Functional induction with remember

Hello, I am playing with a formalization mergesort based on the following merge function:

Definition len (p: list nat * list nat) :=
   length (fst p) + length (snd p).

Function merge (p: list nat * list nat) {measure len p} :=
match p with
  | (nil, l2) => l2
  | (l1, nil) => l1
  | ((hd1 :: tl1) as l1, (hd2 :: tl2) as l2) =>
if hd1 <=? hd2 then hd1 :: merge (tl1, l2)
      else hd2 :: merge (l1, tl2)
   end.

Now I want to prove that merge outputs a sorted list, if it receives a pair of sorted lists as arguments. I can write this property in two different ways. The first way is:

Theorem merge_sorts: forall p, sorted_pair_lst p -> sorted (merge p).

where

Definition sorted_pair_lst (p: list nat * list nat) := sorted (fst p) /\ sorted (snd p).

and everything works fine. I managed to prove it using functional induction (merge p).

But I could also write the same property with explicit reference to the elements of the pair:

Theorem merge_sorts: forall l1 l2, sorted l1 -> sorted l2 -> sorted(merge(l1,l2)).

But now I am no longer able to prove it using functional induction (merge (l1,l2)). In fact, the non-recursive cases generates a new variable l0 without any relation with l1 and l2:

4 goals (ID 1671)
  
  l1, l2, l0 : list nat
  ============================
  sorted l1 -> sorted l2 -> sorted l0

goal 2 (ID 1674) is:
 sorted l1 -> sorted l2 -> sorted l0
goal 3 (ID 1677) is:
 sorted l1 -> sorted l2 -> sorted (hd1 :: merge (tl1, hd2 :: tl2))
goal 4 (ID 1680) is:
 sorted l1 -> sorted l2 -> sorted (hd2 :: merge (hd1 :: tl1, tl2))

If I do remember (l1,l2) as l_pair then I manage to solve the non-recursive cases, but then the recursive cases can no longer be proved. Here is the first recursive case:

1 goal (ID 1688)
  
  l1, l2 : list nat
  hd1 : nat
  tl1 : list nat
  hd2 : nat
  tl2 : list nat
  Heql_pair : (hd1 :: tl1, hd2 :: tl2) = (l1, l2)
  e0 : (hd1 <=? hd2) = true
  IHl : (tl1, hd2 :: tl2) = (l1, l2) -> sorted l1 -> sorted l2 -> sorted (merge (tl1, hd2 :: tl2))
  ============================
  sorted l1 -> sorted l2 -> sorted (hd1 :: merge (tl1, hd2 :: tl2))

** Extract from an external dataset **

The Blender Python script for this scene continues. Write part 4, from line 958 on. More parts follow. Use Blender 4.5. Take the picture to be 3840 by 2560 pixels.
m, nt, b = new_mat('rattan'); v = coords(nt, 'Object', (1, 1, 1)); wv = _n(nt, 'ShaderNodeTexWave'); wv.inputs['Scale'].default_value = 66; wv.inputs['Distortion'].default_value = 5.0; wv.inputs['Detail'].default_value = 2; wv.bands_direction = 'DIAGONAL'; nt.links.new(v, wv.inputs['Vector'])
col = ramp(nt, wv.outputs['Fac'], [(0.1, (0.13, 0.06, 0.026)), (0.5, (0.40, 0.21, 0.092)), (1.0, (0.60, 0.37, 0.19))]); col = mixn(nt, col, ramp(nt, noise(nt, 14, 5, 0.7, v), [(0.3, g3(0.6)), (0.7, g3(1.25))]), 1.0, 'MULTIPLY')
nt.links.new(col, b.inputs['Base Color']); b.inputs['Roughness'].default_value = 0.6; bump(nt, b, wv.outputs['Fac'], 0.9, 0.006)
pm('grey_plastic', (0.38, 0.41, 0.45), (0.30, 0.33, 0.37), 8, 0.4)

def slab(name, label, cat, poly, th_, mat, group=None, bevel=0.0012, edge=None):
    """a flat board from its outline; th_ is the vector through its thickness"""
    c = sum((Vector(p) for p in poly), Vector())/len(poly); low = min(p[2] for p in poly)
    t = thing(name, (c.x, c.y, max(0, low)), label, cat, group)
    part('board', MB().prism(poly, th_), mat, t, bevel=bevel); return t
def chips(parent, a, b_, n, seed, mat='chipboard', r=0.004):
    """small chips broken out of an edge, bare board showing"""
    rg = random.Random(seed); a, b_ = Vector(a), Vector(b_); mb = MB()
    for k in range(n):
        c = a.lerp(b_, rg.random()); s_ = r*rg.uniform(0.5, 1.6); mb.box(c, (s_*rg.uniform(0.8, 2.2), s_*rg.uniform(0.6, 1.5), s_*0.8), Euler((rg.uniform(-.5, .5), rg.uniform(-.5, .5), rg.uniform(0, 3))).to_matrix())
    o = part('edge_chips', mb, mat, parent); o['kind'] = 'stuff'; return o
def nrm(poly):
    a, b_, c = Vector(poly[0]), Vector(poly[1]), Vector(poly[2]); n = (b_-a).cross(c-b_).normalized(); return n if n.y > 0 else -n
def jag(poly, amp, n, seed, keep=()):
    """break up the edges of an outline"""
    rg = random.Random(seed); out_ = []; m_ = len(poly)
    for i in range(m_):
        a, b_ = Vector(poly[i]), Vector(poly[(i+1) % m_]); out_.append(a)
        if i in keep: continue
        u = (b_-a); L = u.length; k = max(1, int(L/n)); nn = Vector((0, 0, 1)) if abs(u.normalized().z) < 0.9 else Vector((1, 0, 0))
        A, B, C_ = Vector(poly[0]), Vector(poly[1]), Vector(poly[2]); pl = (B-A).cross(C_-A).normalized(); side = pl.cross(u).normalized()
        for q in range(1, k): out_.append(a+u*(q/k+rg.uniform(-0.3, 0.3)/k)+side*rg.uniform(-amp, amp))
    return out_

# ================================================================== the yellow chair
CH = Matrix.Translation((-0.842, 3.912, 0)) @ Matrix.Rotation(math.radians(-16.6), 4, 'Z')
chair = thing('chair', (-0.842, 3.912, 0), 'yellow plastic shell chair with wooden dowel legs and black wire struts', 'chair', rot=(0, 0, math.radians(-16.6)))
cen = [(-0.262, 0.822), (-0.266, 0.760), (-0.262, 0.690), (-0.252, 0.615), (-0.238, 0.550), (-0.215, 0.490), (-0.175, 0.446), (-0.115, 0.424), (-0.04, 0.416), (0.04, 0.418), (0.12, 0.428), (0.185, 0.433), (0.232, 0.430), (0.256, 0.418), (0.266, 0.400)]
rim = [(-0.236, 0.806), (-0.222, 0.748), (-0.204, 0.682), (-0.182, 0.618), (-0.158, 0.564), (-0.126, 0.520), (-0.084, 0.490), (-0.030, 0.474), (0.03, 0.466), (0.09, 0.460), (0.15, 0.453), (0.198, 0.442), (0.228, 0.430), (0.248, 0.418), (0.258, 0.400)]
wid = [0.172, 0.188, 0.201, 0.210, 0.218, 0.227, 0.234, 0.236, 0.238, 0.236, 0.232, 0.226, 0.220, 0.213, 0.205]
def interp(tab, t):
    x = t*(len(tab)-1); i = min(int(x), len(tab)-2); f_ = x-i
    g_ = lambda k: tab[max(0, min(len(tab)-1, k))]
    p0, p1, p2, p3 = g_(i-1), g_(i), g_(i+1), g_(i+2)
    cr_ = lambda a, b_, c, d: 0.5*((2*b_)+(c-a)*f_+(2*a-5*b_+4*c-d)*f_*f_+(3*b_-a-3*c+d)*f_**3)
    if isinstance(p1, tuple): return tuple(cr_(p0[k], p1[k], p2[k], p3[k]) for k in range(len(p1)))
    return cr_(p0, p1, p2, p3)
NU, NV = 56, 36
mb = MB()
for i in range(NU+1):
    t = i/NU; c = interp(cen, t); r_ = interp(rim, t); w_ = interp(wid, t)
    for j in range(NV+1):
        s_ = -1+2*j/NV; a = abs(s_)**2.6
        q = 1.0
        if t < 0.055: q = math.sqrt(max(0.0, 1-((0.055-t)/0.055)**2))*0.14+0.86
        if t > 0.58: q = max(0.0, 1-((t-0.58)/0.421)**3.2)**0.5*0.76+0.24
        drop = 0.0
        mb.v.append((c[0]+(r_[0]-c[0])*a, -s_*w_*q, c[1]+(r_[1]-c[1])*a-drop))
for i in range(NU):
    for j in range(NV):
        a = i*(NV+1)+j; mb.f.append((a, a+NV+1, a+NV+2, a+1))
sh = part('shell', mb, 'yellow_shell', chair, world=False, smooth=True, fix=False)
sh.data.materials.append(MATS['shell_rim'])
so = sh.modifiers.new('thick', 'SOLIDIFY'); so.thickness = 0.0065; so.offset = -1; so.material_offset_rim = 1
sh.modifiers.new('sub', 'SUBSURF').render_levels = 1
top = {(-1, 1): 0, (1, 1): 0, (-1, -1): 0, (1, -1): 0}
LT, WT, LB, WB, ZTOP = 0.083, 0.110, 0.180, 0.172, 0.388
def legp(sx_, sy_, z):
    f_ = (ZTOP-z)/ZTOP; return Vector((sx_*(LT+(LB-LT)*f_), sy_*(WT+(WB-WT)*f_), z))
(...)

The problem is that l1 in the hypothesis Heql_pair is hd1::tl1, while in the induction hypothesis the very same l1 is tl1. So the problem is that Coq uses the same variable l1 to represent the first component of the pair before and after the application of the function merge. Is it a bug in the functional induction tactic? If not, is there a way to prove this last theorem using functional induction? I managed to prove it doing nested induction (first in l1, and then in l2), but I would like to better understand the functional induction tactic. Best, Flávio.

1 Like

The issue is that your induction hypothesis is not general enough. You should try to revert l1, l2, the hypothesis that they are sorted, and Heql_pair before doing your induction. That way, your induction hypothesis should be usable with the list you want to apply it on. The standard induction tactic provides a way to do this natively (using the in keyword), but I don’t think functional induction does, so you have to do it manually.

2 Likes

Yes, thanks. In fact, a reversion with generalize dependent for both l1 and l2 before the functional induction step makes the trick.